- _YOUR OBJECTIVE_
Lines holding the string "Continue" are the ones to copy from this listing.

***** ENTRIES *****

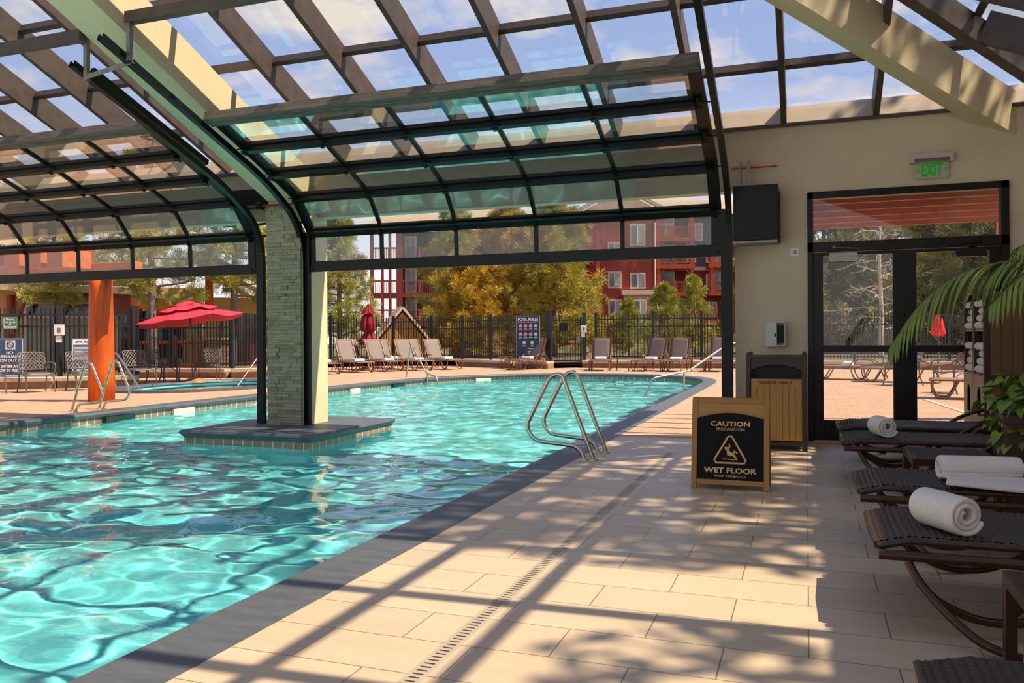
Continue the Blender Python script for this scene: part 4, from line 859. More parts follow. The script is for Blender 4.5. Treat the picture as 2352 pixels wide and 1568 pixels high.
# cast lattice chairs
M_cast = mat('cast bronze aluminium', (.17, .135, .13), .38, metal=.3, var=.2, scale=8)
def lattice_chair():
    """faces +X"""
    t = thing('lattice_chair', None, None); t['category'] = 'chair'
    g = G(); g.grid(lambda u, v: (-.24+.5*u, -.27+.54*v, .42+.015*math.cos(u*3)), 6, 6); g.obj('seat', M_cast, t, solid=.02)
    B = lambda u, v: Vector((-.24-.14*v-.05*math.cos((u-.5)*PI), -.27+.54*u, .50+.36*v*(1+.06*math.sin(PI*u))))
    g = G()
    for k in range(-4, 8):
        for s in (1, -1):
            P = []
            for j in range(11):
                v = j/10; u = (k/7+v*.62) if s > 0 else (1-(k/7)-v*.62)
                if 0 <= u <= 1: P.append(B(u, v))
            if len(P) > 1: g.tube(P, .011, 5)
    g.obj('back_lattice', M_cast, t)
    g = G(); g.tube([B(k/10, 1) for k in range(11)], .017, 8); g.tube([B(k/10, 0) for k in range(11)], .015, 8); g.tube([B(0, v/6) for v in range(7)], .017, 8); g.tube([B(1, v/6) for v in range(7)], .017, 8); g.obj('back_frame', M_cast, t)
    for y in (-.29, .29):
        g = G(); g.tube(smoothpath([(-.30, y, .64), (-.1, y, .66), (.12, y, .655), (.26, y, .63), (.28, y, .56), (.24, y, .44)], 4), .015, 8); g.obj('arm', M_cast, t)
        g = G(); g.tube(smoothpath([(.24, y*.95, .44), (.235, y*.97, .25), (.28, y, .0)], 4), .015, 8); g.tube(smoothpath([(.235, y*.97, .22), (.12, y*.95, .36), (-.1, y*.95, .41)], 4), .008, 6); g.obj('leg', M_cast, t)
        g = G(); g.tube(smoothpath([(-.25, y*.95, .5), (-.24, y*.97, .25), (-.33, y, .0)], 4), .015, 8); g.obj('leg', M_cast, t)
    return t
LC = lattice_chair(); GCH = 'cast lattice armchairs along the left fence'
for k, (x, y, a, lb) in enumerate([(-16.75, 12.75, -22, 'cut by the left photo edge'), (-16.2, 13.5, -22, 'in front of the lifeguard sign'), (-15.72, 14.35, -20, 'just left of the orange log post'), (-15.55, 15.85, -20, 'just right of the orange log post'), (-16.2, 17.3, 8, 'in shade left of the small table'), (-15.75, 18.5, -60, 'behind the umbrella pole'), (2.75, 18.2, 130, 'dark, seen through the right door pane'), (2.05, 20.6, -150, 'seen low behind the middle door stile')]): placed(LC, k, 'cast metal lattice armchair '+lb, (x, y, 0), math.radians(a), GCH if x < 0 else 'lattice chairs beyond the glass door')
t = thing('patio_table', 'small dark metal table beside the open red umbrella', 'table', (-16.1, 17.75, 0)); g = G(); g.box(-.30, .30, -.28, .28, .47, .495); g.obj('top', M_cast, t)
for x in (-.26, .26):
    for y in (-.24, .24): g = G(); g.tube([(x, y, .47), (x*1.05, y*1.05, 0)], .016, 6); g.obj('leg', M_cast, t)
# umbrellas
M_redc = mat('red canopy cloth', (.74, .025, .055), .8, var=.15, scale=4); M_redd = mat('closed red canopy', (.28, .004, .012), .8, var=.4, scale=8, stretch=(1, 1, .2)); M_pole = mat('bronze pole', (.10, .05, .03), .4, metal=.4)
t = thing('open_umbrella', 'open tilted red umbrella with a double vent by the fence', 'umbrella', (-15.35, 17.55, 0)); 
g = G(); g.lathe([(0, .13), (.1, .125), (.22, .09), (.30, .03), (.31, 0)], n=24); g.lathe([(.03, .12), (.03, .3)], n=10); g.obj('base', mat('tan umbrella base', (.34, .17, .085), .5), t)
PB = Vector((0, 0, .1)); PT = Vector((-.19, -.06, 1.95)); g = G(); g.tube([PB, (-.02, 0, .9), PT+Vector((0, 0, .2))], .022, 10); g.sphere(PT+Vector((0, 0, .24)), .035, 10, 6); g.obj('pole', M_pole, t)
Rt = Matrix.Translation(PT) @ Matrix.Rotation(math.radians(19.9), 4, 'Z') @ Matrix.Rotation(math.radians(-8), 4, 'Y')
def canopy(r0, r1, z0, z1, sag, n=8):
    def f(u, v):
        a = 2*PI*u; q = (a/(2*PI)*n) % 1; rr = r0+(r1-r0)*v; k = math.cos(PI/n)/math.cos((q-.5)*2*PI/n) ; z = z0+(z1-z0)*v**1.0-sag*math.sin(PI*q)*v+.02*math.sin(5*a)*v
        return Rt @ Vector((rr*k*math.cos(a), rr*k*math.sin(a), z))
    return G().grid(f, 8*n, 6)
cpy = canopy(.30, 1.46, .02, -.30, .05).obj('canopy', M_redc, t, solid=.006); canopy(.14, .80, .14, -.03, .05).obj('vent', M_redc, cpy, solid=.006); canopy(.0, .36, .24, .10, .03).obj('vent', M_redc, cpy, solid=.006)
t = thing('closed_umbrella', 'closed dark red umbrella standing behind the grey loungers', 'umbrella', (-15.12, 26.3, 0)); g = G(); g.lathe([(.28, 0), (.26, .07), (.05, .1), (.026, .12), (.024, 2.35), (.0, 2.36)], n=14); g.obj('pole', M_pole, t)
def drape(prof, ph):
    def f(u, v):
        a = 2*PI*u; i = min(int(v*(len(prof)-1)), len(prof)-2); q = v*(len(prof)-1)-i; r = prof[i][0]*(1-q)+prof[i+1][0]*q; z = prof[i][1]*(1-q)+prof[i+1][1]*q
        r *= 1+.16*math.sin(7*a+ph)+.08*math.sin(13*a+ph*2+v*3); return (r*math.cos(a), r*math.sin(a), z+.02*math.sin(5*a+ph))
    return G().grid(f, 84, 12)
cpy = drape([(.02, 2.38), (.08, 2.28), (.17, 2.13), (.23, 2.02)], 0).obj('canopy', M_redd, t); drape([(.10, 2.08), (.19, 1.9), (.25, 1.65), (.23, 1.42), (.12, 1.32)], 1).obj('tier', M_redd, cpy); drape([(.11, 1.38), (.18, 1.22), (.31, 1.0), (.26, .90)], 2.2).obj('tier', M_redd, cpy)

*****
***** ENTRIES *****

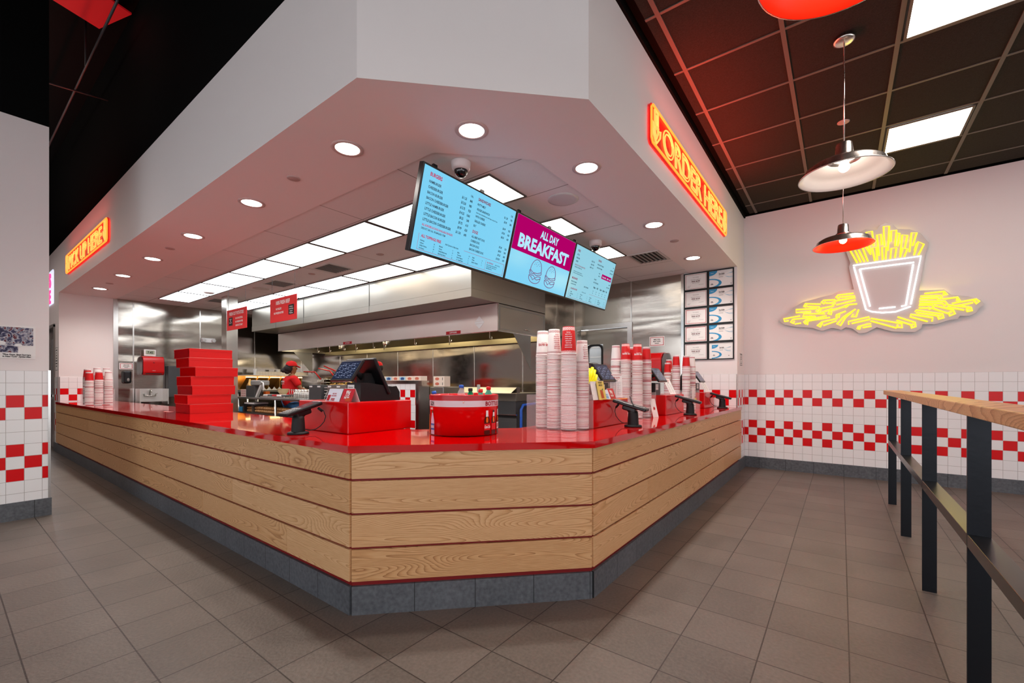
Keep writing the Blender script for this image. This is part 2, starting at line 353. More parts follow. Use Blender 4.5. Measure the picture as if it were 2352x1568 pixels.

*****
***** ENTRIES *****

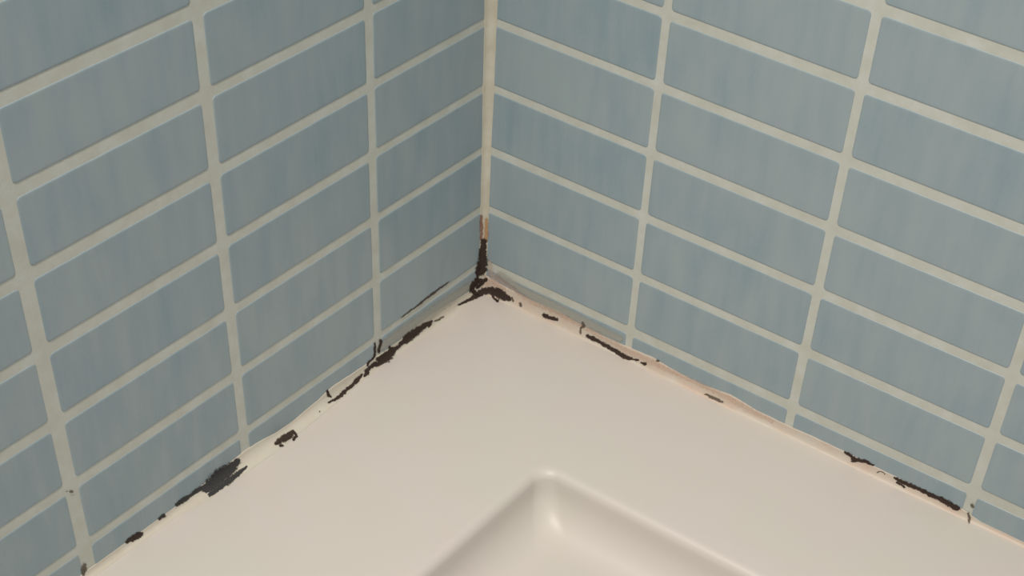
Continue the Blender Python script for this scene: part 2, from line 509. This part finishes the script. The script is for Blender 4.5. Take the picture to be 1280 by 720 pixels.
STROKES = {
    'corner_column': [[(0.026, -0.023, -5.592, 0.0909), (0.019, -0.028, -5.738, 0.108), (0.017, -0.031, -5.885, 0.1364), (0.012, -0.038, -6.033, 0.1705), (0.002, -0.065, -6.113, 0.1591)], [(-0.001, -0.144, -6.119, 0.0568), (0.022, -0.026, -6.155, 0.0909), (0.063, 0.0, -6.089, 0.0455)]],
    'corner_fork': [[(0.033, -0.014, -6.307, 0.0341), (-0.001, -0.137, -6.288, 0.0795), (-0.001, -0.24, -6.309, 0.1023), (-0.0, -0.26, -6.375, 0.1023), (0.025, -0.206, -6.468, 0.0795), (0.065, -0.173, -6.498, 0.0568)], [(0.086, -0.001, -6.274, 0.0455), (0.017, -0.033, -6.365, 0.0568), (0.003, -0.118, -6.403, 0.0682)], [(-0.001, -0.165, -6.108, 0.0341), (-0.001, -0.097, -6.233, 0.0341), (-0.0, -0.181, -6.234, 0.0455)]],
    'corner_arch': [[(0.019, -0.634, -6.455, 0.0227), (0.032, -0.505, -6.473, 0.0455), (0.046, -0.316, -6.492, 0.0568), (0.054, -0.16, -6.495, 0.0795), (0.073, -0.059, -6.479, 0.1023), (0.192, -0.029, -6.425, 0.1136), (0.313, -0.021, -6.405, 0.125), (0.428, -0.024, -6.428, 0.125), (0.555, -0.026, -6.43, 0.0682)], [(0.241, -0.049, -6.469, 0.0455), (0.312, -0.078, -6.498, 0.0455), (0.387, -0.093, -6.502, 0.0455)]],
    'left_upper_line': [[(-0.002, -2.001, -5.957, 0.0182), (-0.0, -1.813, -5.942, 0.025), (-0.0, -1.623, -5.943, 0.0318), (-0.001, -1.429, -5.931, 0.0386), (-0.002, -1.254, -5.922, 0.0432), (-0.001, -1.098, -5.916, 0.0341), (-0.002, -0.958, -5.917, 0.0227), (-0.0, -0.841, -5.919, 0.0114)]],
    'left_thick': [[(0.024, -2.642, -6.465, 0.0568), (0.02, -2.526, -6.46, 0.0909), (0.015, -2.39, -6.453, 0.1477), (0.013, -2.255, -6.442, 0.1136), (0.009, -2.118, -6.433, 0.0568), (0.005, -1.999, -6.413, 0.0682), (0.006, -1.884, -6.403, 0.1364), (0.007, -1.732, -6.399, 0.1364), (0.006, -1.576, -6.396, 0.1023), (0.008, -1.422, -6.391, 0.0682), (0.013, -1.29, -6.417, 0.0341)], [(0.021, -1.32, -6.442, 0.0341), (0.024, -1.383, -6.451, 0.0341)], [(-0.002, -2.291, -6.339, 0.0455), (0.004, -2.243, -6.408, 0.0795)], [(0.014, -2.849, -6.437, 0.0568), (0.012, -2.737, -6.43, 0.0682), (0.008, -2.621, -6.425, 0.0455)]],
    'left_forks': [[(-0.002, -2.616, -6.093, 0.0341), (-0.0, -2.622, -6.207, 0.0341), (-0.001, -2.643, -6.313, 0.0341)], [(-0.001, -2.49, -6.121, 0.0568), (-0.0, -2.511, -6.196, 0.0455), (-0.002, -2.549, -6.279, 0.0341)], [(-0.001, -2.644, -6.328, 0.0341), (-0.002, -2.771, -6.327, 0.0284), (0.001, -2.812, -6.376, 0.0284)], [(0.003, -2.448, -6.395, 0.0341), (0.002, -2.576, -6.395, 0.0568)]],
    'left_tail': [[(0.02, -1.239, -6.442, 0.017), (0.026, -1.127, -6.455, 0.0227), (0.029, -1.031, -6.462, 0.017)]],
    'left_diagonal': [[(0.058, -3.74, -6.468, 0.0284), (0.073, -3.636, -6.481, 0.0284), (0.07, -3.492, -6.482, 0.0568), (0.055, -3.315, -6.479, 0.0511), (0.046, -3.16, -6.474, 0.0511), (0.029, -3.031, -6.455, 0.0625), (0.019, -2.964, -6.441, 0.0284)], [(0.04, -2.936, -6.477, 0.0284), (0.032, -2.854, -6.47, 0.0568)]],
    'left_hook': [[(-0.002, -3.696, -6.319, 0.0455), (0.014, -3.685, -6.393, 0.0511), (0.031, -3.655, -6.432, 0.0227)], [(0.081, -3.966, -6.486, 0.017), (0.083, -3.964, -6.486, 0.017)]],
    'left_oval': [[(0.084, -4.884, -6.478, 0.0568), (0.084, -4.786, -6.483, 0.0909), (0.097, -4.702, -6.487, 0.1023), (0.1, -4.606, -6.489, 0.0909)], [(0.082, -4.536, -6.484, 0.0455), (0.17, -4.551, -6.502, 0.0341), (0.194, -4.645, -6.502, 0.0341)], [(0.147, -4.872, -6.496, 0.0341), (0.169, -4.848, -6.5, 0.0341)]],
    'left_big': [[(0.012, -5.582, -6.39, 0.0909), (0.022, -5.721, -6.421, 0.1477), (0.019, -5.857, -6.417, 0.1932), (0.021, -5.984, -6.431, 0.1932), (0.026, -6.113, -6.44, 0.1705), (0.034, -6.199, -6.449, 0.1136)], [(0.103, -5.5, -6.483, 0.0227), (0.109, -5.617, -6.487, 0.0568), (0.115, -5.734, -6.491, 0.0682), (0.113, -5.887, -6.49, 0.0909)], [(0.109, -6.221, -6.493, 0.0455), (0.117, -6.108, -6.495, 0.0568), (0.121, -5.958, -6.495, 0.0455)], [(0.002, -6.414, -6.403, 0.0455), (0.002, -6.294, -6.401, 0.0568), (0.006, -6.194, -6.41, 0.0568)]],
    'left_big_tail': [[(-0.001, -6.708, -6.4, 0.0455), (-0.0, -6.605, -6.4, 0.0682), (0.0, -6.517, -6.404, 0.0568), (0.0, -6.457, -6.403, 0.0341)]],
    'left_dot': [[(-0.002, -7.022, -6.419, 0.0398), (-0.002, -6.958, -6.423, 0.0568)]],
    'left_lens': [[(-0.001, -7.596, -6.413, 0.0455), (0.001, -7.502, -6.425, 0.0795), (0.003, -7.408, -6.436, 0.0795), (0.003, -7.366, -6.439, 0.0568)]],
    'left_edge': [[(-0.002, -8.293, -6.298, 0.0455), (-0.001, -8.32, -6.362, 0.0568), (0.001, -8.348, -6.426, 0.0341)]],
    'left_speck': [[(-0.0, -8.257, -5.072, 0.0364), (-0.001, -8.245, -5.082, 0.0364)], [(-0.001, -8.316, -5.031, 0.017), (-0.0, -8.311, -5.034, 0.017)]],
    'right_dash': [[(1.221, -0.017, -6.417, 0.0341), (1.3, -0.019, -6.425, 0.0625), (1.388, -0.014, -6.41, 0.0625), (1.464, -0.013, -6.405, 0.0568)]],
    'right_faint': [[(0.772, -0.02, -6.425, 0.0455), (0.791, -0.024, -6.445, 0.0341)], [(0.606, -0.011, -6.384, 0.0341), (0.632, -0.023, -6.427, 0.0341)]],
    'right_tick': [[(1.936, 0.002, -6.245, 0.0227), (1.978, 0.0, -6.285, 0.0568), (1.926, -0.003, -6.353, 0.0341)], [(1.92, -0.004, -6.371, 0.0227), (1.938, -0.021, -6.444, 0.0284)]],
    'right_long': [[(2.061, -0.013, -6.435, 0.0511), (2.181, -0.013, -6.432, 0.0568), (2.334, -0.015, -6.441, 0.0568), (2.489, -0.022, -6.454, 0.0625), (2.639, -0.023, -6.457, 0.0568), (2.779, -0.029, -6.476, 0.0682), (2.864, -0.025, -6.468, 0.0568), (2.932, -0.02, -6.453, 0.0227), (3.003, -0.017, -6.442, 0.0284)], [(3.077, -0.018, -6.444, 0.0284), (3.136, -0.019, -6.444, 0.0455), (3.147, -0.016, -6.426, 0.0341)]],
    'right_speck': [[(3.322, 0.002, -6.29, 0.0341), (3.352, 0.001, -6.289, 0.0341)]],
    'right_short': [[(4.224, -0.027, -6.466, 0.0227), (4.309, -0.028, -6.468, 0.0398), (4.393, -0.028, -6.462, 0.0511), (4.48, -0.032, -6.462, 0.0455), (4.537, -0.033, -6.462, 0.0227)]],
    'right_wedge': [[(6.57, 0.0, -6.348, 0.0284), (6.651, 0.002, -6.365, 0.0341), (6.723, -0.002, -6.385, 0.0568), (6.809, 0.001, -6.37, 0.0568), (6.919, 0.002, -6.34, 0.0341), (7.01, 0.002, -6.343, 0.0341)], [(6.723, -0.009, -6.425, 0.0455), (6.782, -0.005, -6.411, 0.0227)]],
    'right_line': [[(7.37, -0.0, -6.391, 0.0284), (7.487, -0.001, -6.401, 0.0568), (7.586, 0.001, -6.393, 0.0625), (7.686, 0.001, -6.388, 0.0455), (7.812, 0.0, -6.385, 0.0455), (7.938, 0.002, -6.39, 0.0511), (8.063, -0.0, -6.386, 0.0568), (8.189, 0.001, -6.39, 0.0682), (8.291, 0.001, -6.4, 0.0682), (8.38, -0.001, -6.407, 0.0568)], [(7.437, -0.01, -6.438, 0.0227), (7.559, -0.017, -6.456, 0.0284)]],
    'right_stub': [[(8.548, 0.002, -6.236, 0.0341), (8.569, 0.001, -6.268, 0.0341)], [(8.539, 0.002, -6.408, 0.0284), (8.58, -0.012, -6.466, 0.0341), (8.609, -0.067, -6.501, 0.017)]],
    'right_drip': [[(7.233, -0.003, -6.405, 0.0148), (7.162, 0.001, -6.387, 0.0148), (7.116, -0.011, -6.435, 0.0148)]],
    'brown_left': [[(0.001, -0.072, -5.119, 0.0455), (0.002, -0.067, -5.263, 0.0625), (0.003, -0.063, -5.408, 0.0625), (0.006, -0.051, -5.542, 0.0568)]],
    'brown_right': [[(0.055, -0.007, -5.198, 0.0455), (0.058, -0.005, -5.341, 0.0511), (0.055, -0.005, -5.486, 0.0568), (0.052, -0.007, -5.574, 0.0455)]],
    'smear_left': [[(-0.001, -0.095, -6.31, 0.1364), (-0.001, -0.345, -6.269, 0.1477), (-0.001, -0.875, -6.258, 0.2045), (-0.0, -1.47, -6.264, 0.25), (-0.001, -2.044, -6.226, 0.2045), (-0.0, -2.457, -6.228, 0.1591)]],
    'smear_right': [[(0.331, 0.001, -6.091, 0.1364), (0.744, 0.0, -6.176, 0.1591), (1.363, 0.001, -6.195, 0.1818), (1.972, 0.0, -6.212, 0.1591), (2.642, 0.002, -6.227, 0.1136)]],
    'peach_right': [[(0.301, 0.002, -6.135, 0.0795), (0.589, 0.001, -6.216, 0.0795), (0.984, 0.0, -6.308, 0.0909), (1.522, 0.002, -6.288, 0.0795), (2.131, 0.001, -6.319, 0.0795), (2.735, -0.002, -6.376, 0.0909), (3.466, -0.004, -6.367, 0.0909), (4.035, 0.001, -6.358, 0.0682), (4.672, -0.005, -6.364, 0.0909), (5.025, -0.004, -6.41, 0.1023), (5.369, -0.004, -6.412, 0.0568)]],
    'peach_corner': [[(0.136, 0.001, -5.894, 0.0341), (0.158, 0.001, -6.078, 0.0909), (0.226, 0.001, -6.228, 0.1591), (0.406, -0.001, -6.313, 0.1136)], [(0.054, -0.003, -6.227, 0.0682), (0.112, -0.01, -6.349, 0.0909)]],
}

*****

- _TASK RESULT_
Continue the Blender Python script for this scene: part 4, from line 859. More parts follow. The script is for Blender 4.5. Treat the picture as 2352 pixels wide and 1568 pixels high.
Continue the Blender Python script for this scene: part 2, from line 509. This part finishes the script. The script is for Blender 4.5. Take the picture to be 1280 by 720 pixels.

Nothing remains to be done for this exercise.